═══ Dataset extract ═══
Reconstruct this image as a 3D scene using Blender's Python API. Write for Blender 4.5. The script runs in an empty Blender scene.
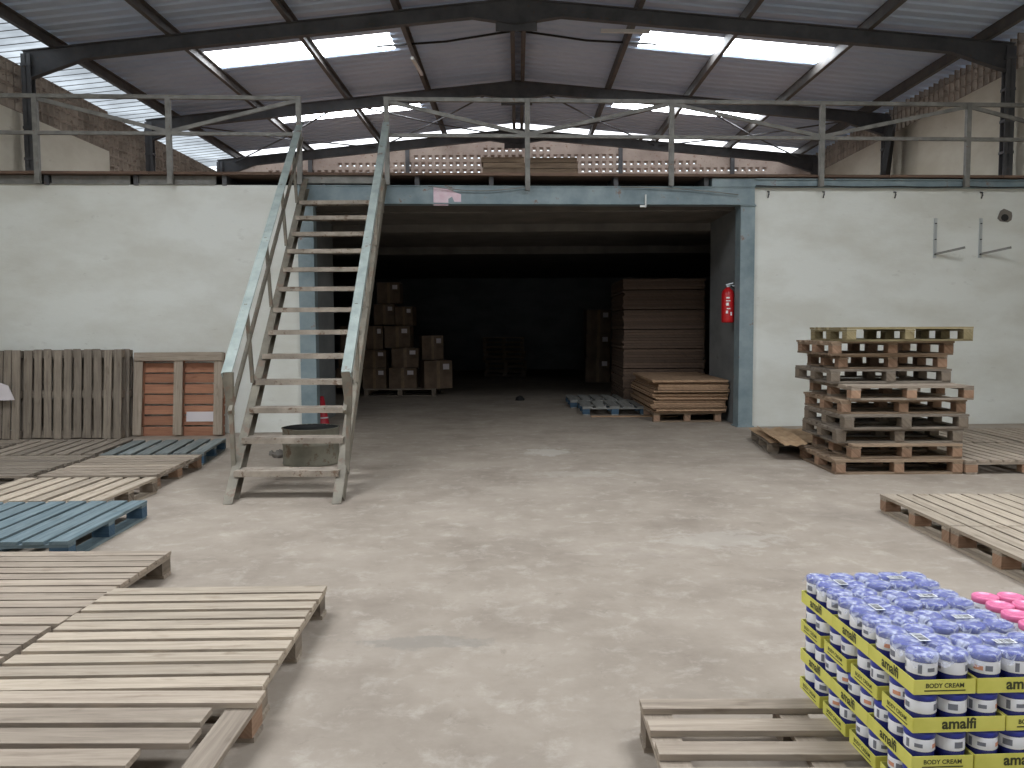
import bpy, math, random
from mathutils import Vector, Matrix, Euler
random.seed(7)
R = math.radians
SC = bpy.context.scene
COL = SC.collection
# ------------------------------------------------------------------ camera
cam_d = bpy.data.cameras.new('camera')
cam = bpy.data.objects.new('camera', cam_d); COL.objects.link(cam)
cam_d.sensor_width = 36.0; cam_d.lens = 830/1024*36.0
cam_d.clip_start = .05; cam_d.clip_end = 200
PITCH = math.atan(56/830); YAW = math.atan(6/830); ROLL = R(.3)
cam.location = (0, 0, 1.40)
cam.rotation_euler = (Matrix.Rotation(YAW, 3, 'Z') @ Matrix.Rotation(math.pi/2-PITCH, 3, 'X') @ Matrix.Rotation(-ROLL, 3, 'Z')).to_euler()
SC.camera = cam
SC.view_settings.view_transform = 'Standard'
SC.view_settings.look = 'None'
SC.view_settings.gamma = 1
SC.view_settings.exposure = 0.16

# ------------------------------------------------------------------ materials
MATS = {}
def newmat(name):
    m = bpy.data.materials.new(name); m.use_nodes = True
    nt = m.node_tree; nt.nodes.clear()
    out = nt.nodes.new('ShaderNodeOutputMaterial')
    MATS[name] = m
    return m, nt, out
def N(nt, t, **kw):
    n = nt.nodes.new(t)
    for k, v in kw.items():
        if k in ('inputs',):
            for a, b in v.items(): n.inputs[a].default_value = b
        else: setattr(n, k, v)
    return n
def c4(c): return (c[0], c[1], c[2], 1)
def srgb(r, g, b):
    f = lambda v: (v/255/12.92) if v/255 <= .04045 else ((v/255+.055)/1.055)**2.4
    return (f(r), f(g), f(b))
def ramp(nt, stops):
    n = nt.nodes.new('ShaderNodeValToRGB'); e = n.color_ramp.elements
    while len(e) < len(stops): e.new(.5)
    for i, (p, c) in enumerate(stops): e[i].position = p; e[i].color = c4(c)
    return n
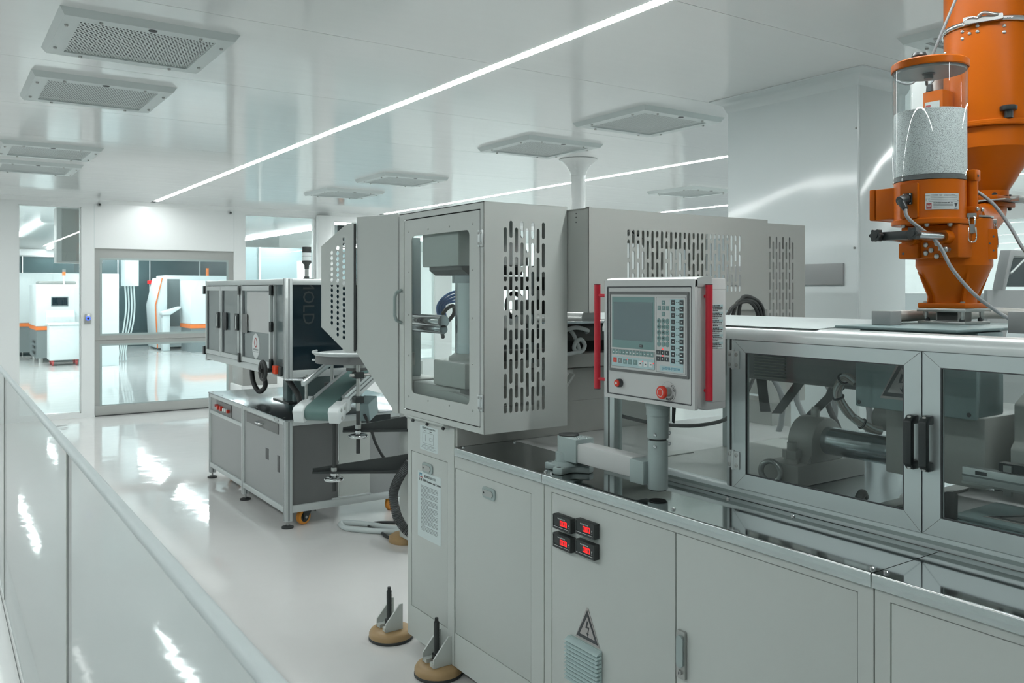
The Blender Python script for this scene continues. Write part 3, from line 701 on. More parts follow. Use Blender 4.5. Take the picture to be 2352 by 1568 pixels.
screwheads('screw', [(1.80, 1.12, ZT+.002), (1.81, .4, ZT+.002)], (0, 0, 1), .007, .006, wk, 'chrome')
dk = thing('machine_deck', 'painted grey machine deck behind the acrylic doors', 'deck', (2.75, 1.2, ZT))
obj('deck_plate', B().box(2.061, 1.90, ZT-.0035, 3.05, 2.406, ZT+.002), 'grey', dk)
obj('deck_plate', B().box(2.061, 1.335, ZT-.0035, 3.05, 1.899, ZT+.002), 'steelb', dk)
obj('deck_plate', B().box(2.061, -.75, ZT-.0035, 3.05, 1.334, ZT+.002), 'greym', dk)
obj('deck_plate', B().box(2.061, 2.407, ZT-.0035, 3.35, 3.0105, ZT+.002), 'offwhite', dk)
obj('deck_rail', B().box(2.30, 1.60, ZT+.002, 2.34, 1.76, ZT+.012), 'greym', dk)
obj('cross_rail', B().box(2.20, 1.42, ZT+.002, 3.0, 1.47, ZT+.016), 'grey2', dk, bev=.002)
obj('mount_tab', B().box(2.36, 2.38, ZT+.002, 2.50, 2.44, ZT+.006), 'grey', dk)
obj('white_tray', B().lathe((2.56, 1.28, ZT+.002), [(.02, .004), (.22, .004), (.23, .012), (.225, .002)], 40), 'offwhite', dk)

# ------------------------------------------------------------------ machine centre body behind the worktop
cb = thing('platen_unit', 'grey centre body with gussets between guard cabinet and control panel', 'machine', (2.5, 3.2, ZT))
obj('front_plate', B().box(1.784, 3.012, ZT+.003, 3.0, 3.029, 1.10), 'grey2', cb)
obj('upper_plate', B().box(2.165, 3.013, 1.1005, 3.0, 3.029, 1.245), 'grey2', cb)
obj('pedestal', B().box(2.20, 3.03, 1.03, 3.0, 3.40, 1.25), 'grey2', cb)
obj('gusset', B().prism([(2.175, 1.14), (2.30, 1.235), (2.30, 1.255), (2.175, 1.255)], 'y', 2.90, 3.011), 'grey', cb)
obj('gusset_web', B().prism([(2.175, 1.10), (2.29, 1.235), (2.283, 1.24), (2.175, 1.125)], 'y', 2.87, 2.90), 'grey', cb)
obj('lower_beam', B().box(2.18, 2.95, 1.256, 2.95, 3.35, 1.318), 'grey2', cb, bev=.006)
obj('platen_slot', B().box(2.18, 3.05, 1.319, 2.95, 3.34, 1.375), 'gap', cb)
pl = obj('platen', B().box(2.18, 2.92, 1.376, 2.85, 3.34, 1.452), 'darkblk', cb, bev=.004)
obj('top_rail', B().box(2.18, 2.90, 1.453, 2.9, 2.98, 1.462), 'steelb', cb)
screwheads('bolt', [(2.30, 2.919, 1.44), (2.315, 2.919, 1.437), (2.31, 2.919, 1.41)], (0, -1, 0), .006, .008, pl, 'black')
rl = obj('roller', B().cyl((2.36, 3.1, 1.463), (2.36, 3.3, 1.463), .05, 20), 'zinc', cb); copies(rl, [(-.16, 0, 0), (.2, 0, 0)])
obj('side_block', B().box(2.18, 2.90, 1.33, 2.235, 3.0, 1.40), 'darkblk', cb)
hp = [(2.215, 2.895, 1.37), (2.215, 2.885, 1.335), (2.24, 2.88, 1.325), (2.30, 2.88, 1.33), (2.335, 2.88, 1.335), (2.35, 2.88, 1.36), (2.33, 2.88, 1.385), (2.30, 2.88, 1.375), (2.295, 2.885, 1.345), (2.325, 2.885, 1.335), (2.30, 2.89, 1.40), (2.285, 2.90, 1.425)]
tag(obj('white_hose', B().tube(hp, .009, 10), 'hosew'), 'small white hose curled in a loop on the dark platen beside the red handle', 'hose')
tag(obj('white_hose', B().tube([(2.205, 2.90, 1.375), (2.235, 2.87, 1.425), (2.29, 2.865, 1.438), (2.36, 2.875, 1.425), (2.375, 2.90, 1.415)], .009, 10), 'hosew'), 'small white hose arched over the dark platen', 'hose')

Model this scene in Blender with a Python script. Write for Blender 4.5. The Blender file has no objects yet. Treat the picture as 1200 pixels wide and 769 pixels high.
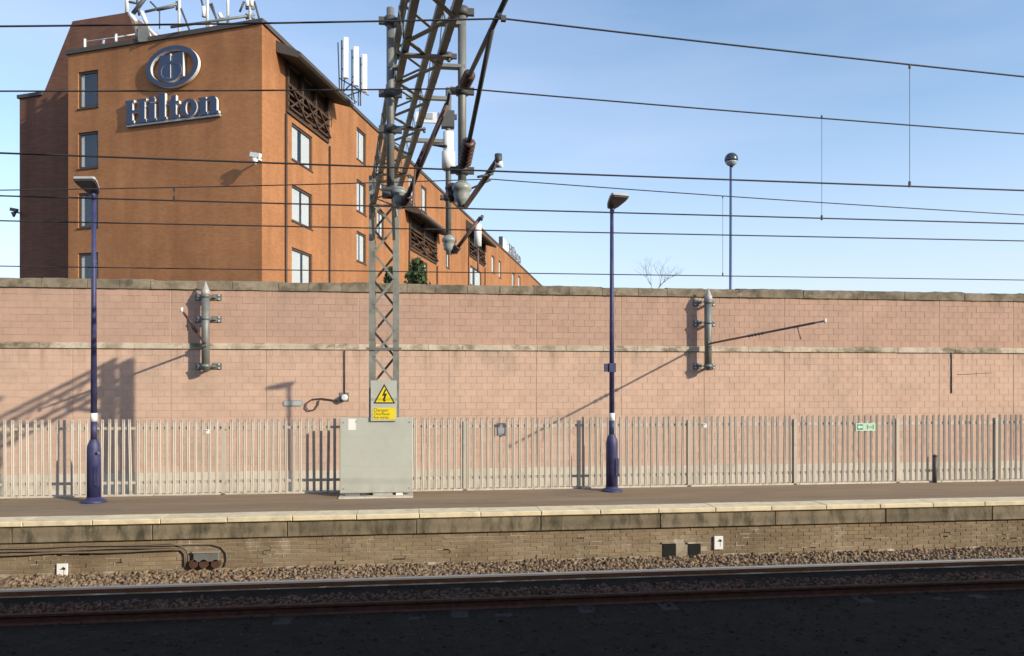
═══
- **Instructions to follow**: Transcribe every record above exactly as written, leaving out any pictures.

- **Answer below**:
Reconstruct this image as a 3D scene using Blender's Python API. Write for Blender 4.5. The script runs in an empty Blender scene.
import bpy, math, random
from mathutils import Vector, Matrix, Euler
random.seed(7)
R = math.radians
SC = bpy.context.scene
COL = SC.collection
# ------------------------------------------------------------------ camera
cam_d = bpy.data.cameras.new('camera')
cam = bpy.data.objects.new('camera', cam_d); COL.objects.link(cam)
cam_d.sensor_width = 36.0; cam_d.lens = 830/1024*36.0
cam_d.clip_start = .05; cam_d.clip_end = 200
PITCH = math.atan(56/830); YAW = math.atan(6/830); ROLL = R(.3)
cam.location = (0, 0, 1.40)
cam.rotation_euler = (Matrix.Rotation(YAW, 3, 'Z') @ Matrix.Rotation(math.pi/2-PITCH, 3, 'X') @ Matrix.Rotation(-ROLL, 3, 'Z')).to_euler()
SC.camera = cam
SC.view_settings.view_transform = 'Standard'
SC.view_settings.look = 'None'
SC.view_settings.gamma = 1
SC.view_settings.exposure = 0.16

# ------------------------------------------------------------------ materials
MATS = {}
def newmat(name):
    m = bpy.data.materials.new(name); m.use_nodes = True
    nt = m.node_tree; nt.nodes.clear()
    out = nt.nodes.new('ShaderNodeOutputMaterial')
    MATS[name] = m
    return m, nt, out
def N(nt, t, **kw):
    n = nt.nodes.new(t)
    for k, v in kw.items():
        if k in ('inputs',):
            for a, b in v.items(): n.inputs[a].default_value = b
        else: setattr(n, k, v)
    return n
def c4(c): return (c[0], c[1], c[2], 1)
def srgb(r, g, b):
    f = lambda v: (v/255/12.92) if v/255 <= .04045 else ((v/255+.055)/1.055)**2.4
    return (f(r), f(g), f(b))
def ramp(nt, stops):
    n = nt.nodes.new('ShaderNodeValToRGB'); e = n.color_ramp.elements
    while len(e) < len(stops): e.new(.5)
    for i, (p, c) in enumerate(stops): e[i].position = p; e[i].color = c4(c)
    return n
The Blender Python script for this scene continues. Write part 3, from line 701 on. More parts follow. Use Blender 4.5. Take the picture to be 2352 by 1568 pixels.
screwheads('screw', [(1.80, 1.12, ZT+.002), (1.81, .4, ZT+.002)], (0, 0, 1), .007, .006, wk, 'chrome')
dk = thing('machine_deck', 'painted grey machine deck behind the acrylic doors', 'deck', (2.75, 1.2, ZT))
obj('deck_plate', B().box(2.061, 1.90, ZT-.0035, 3.05, 2.406, ZT+.002), 'grey', dk)
obj('deck_plate', B().box(2.061, 1.335, ZT-.0035, 3.05, 1.899, ZT+.002), 'steelb', dk)
obj('deck_plate', B().box(2.061, -.75, ZT-.0035, 3.05, 1.334, ZT+.002), 'greym', dk)
obj('deck_plate', B().box(2.061, 2.407, ZT-.0035, 3.35, 3.0105, ZT+.002), 'offwhite', dk)
obj('deck_rail', B().box(2.30, 1.60, ZT+.002, 2.34, 1.76, ZT+.012), 'greym', dk)
obj('cross_rail', B().box(2.20, 1.42, ZT+.002, 3.0, 1.47, ZT+.016), 'grey2', dk, bev=.002)
obj('mount_tab', B().box(2.36, 2.38, ZT+.002, 2.50, 2.44, ZT+.006), 'grey', dk)
obj('white_tray', B().lathe((2.56, 1.28, ZT+.002), [(.02, .004), (.22, .004), (.23, .012), (.225, .002)], 40), 'offwhite', dk)

# ------------------------------------------------------------------ machine centre body behind the worktop
cb = thing('platen_unit', 'grey centre body with gussets between guard cabinet and control panel', 'machine', (2.5, 3.2, ZT))
obj('front_plate', B().box(1.784, 3.012, ZT+.003, 3.0, 3.029, 1.10), 'grey2', cb)
obj('upper_plate', B().box(2.165, 3.013, 1.1005, 3.0, 3.029, 1.245), 'grey2', cb)
obj('pedestal', B().box(2.20, 3.03, 1.03, 3.0, 3.40, 1.25), 'grey2', cb)
obj('gusset', B().prism([(2.175, 1.14), (2.30, 1.235), (2.30, 1.255), (2.175, 1.255)], 'y', 2.90, 3.011), 'grey', cb)
obj('gusset_web', B().prism([(2.175, 1.10), (2.29, 1.235), (2.283, 1.24), (2.175, 1.125)], 'y', 2.87, 2.90), 'grey', cb)
obj('lower_beam', B().box(2.18, 2.95, 1.256, 2.95, 3.35, 1.318), 'grey2', cb, bev=.006)
obj('platen_slot', B().box(2.18, 3.05, 1.319, 2.95, 3.34, 1.375), 'gap', cb)
pl = obj('platen', B().box(2.18, 2.92, 1.376, 2.85, 3.34, 1.452), 'darkblk', cb, bev=.004)
obj('top_rail', B().box(2.18, 2.90, 1.453, 2.9, 2.98, 1.462), 'steelb', cb)
screwheads('bolt', [(2.30, 2.919, 1.44), (2.315, 2.919, 1.437), (2.31, 2.919, 1.41)], (0, -1, 0), .006, .008, pl, 'black')
rl = obj('roller', B().cyl((2.36, 3.1, 1.463), (2.36, 3.3, 1.463), .05, 20), 'zinc', cb); copies(rl, [(-.16, 0, 0), (.2, 0, 0)])
obj('side_block', B().box(2.18, 2.90, 1.33, 2.235, 3.0, 1.40), 'darkblk', cb)
hp = [(2.215, 2.895, 1.37), (2.215, 2.885, 1.335), (2.24, 2.88, 1.325), (2.30, 2.88, 1.33), (2.335, 2.88, 1.335), (2.35, 2.88, 1.36), (2.33, 2.88, 1.385), (2.30, 2.88, 1.375), (2.295, 2.885, 1.345), (2.325, 2.885, 1.335), (2.30, 2.89, 1.40), (2.285, 2.90, 1.425)]
tag(obj('white_hose', B().tube(hp, .009, 10), 'hosew'), 'small white hose curled in a loop on the dark platen beside the red handle', 'hose')
tag(obj('white_hose', B().tube([(2.205, 2.90, 1.375), (2.235, 2.87, 1.425), (2.29, 2.865, 1.438), (2.36, 2.875, 1.425), (2.375, 2.90, 1.415)], .009, 10), 'hosew'), 'small white hose arched over the dark platen', 'hose')

Model this scene in Blender with a Python script. Write for Blender 4.5. The Blender file has no objects yet. Treat the picture as 1200 pixels wide and 769 pixels high.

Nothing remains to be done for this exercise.